Now I've got my dev copy of Java 8. Each of the previous major upgrades has been an improvement - some in efficiency of the JVM, some in better coding style. Up until now, though, the introduction of generics, which was effectively C++ templates a long time overdue - was the biggest change to the way Java is used. Some would say that annotations were as big a change, but this depends on whether you take advantage of frameworks (Spring, Junit, ...).
Java 8 has Lambdas.

Although you might think that anonymous classes & defining callback interfaces had already covered this area, it was messy, so you avoided it. Now, there is encouragement to be functional. It will be easier to write functional code within object-oriented Java. You will discover that you'd been doing it quite a bit before (in event handlers) & can do it better & more often.

Here's the kicker, along with the new way of writing lambdas (which is VERY concise) come other short-cuts influenced by Scala & Ruby that do seem to take away some of the elegance of Java - where verbosity was often a blessing. I can recall, during the war, how we were told to avoid inline-conditionals, on the basis that they made code unreadable. Now we have inline functions.
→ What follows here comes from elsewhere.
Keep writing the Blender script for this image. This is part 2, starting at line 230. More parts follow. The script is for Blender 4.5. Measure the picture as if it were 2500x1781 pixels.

Is there a driver for making things easier or quicker to type? I thought that's why we used IDEs with short-cuts. Good code design & development can be partially auto-generated from UML (theoretically), then the features defined in TDD before the implementation is begun. XP's mantra of pair programming is distinctly on the side of "think before you type".

There has to be some balance between introducing new language features that work elsewhere (lambdas, generics, annotations) & staying true to how that language is used professionally (readability, testability, design).

In the world of written & spoken languages, some countries have committees that ensure the "purity" of the culture represented by the language. In Java, we have Oracle & OpenJDK. At some point, you have to ask whether new concepts need to be incorporated into the culture, or whether they would just be an abuse of the language.